| Review of Less
Less Means More
Where ever theres a reading theres a press. With the epicentre
of poetry activity moving up the valley from Cardiff to Pontypridd
where Noumena is packing them in on Tuesday nights it was inevitable
that someone would start publishing things. John Evans Less (£2.50
from the newly established Underground Press) is aptly named,
This is minimalist, language school of writing in the style of
Oppen, Raworth and Bernstein but with a strong Welsh bent. Maerdy,
St. Davids, Rhondda, Ystrad-ffin - defined locations all reduced
to groups of country - to stop, go out of it. If you are looking
for metrical fireworks, pithy wit or engaging anecdote stay away.

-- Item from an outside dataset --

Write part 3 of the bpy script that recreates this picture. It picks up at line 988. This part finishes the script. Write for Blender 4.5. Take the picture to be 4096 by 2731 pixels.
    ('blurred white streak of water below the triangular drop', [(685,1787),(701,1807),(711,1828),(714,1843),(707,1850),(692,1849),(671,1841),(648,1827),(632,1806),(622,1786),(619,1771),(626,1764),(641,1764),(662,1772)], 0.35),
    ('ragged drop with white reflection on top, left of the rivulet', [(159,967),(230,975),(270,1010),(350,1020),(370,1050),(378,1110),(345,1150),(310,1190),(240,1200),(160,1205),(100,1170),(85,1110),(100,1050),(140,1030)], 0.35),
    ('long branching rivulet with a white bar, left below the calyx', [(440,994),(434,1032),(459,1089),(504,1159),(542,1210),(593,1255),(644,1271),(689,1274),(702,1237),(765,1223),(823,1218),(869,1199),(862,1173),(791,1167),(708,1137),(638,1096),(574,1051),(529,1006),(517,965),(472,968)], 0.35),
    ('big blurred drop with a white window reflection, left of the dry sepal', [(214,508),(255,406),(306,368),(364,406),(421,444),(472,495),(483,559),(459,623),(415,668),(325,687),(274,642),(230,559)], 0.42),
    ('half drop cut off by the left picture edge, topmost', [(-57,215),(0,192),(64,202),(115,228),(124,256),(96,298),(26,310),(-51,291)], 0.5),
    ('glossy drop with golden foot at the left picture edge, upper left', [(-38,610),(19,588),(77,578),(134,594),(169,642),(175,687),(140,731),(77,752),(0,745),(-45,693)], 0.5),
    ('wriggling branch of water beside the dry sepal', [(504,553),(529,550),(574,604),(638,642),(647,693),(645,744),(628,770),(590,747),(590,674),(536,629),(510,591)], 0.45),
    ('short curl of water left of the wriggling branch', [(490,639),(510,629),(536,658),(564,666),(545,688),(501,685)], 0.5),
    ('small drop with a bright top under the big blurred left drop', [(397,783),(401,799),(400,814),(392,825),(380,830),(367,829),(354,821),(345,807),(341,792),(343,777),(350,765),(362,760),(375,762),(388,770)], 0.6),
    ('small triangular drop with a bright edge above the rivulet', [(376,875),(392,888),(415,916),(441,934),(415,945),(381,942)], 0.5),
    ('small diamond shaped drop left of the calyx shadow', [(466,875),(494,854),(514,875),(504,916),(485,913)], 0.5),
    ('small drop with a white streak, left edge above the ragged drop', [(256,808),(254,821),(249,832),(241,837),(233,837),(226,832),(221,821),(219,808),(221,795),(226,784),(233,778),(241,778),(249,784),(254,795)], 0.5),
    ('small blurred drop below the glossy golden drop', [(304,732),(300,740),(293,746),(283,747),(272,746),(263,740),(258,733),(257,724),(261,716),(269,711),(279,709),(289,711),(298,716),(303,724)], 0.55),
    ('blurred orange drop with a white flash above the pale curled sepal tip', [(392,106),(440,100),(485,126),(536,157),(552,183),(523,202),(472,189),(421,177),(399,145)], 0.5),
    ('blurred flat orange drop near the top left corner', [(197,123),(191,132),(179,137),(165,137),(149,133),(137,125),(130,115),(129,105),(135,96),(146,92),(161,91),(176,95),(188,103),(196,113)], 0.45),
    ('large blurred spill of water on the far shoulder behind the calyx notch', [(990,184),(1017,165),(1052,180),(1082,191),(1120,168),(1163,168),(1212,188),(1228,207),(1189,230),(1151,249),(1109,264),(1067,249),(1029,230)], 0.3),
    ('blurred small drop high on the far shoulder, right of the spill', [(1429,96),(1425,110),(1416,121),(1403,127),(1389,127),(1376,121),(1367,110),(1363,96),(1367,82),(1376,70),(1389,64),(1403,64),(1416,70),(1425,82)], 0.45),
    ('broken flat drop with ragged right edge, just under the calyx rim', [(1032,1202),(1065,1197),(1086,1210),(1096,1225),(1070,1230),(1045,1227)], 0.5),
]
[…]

John Evans is very much a post-modernist applying the type of
linguistic technique usually reserved for use by Americans. Its
controversial territory of the kind that will start some readers
muttering about how Pound never really meant this when he advocated
revolution. But if you want to be up front then this is the cutting
edge.
Peter Finch - Whats Happening, April 1990
Review of Out
For 22 years Ive waited for the emergence of this man. Excepting
my good buddy Peter Finch, theres been no-one else on the scene
willing to go right over the edge, take the drop, and bring us
back the evidence the way this man does.
When I came to Wales to live & write in 1970, I just assumed that
breakthroughs in writing such as the New Journalism, Open Field
or Beat poetry, the body of expression that is now referred to
as Post-Modernism (Olson, Creeley, Kerouac, Ginsberg, Burroughs
etc) would by a process of osmosis be accepted and utilised in
a new dynamic of creative writing.
Not on your nelly! That prophetic steam has been blocked off,
systematically derided, suffocated: rejected by & large by the
universities and academics, & stiffly resisted by the literary
establishment, headed by the likes of Thwaite, Morrison & Motion
(Olson? Over my dead body!...)
& because the limp & regressive Ango-Welsh equivalent has looked
to the English, sorry the London scene, both as model & s source
of loot, there has been very little fresh air let into Wales in
the shape of genuinely innovative writers such as John Evans.
Any bold experiment has been allowed to wither on the vine, rather
than admit that the old forms & formalities are worn out, & that
the whole scope of poetry has to be stretched & exploded to encompass
the incredible psychic upheavals that are accelerating us towards
the end of this momentous century of change.
John Evans is from Pontypridd. After an earlier career in the
music biz including a stint with the YOUNG MARBLE GIANTS, he turned
to poetry, freelance journalism, & helping organise the NOUMENA
writing group. The peculiar shapes his writings make both on the
page & in the mind-heart-soul complex may seem to be daunting
& offputting at first; but persistence, hanging in there with
these construct is ultimately a rewarding experience that takes
the reader to areas not normally reached by other poets.
Johns stuff is spikey, unusual. It makes more than consumerists
demands upon the reader - it makes the reader work. & because
the reader has to work for the product, to puzzle a way into the
acute conundrums of many of these poems, he/she enters into a
symbiotic partnership with the work & the resonances & structures
that build from it.
Not more than half the book can be described as difficult though.
Some of the poems are mantic chants, celtic spiral vibrations,
pairings of yin-yang forces that touch both on the abstract &
on a nervy sublimity. There are poems as plain, bare & bleak as
the uplands of the chopped Valleys that are the salient backdrop
to Johns life. Some doppler into needlestones of Wales Dark
Ages past, such as ZERO LAUNCH, with capital letters packed in
a slim volume which dissects the words creating occulted meanings
beyond their apparent everyday sense.
John Evans shows us material suggesting huge gaps, or so understated
it can scarcely be said to exist. As though expressing the deculturisation
which has murdered the life force of the Valleys. Theres no lushness,
no romance here, but a critical & analytic mind carving what is
felt. The absolute bottom line. His work reflects both his sense
of the local & a demotic internationalism allowing an organisational
freedom into the poetry that has scarcely been seen in Wales before.
This collection should be ignored neither by traditionalists nor
by anyone who believes that the people can take back the work,
can recover it from those who devalue or debase it for commercial
or political reasons. John Evanss work represents an antennae
of intense lyric consciousness, mining directly at the interface,
where meaning constantly forms & reforms in synch with the tides
of time & space, of decay & revolution. Dont miss it.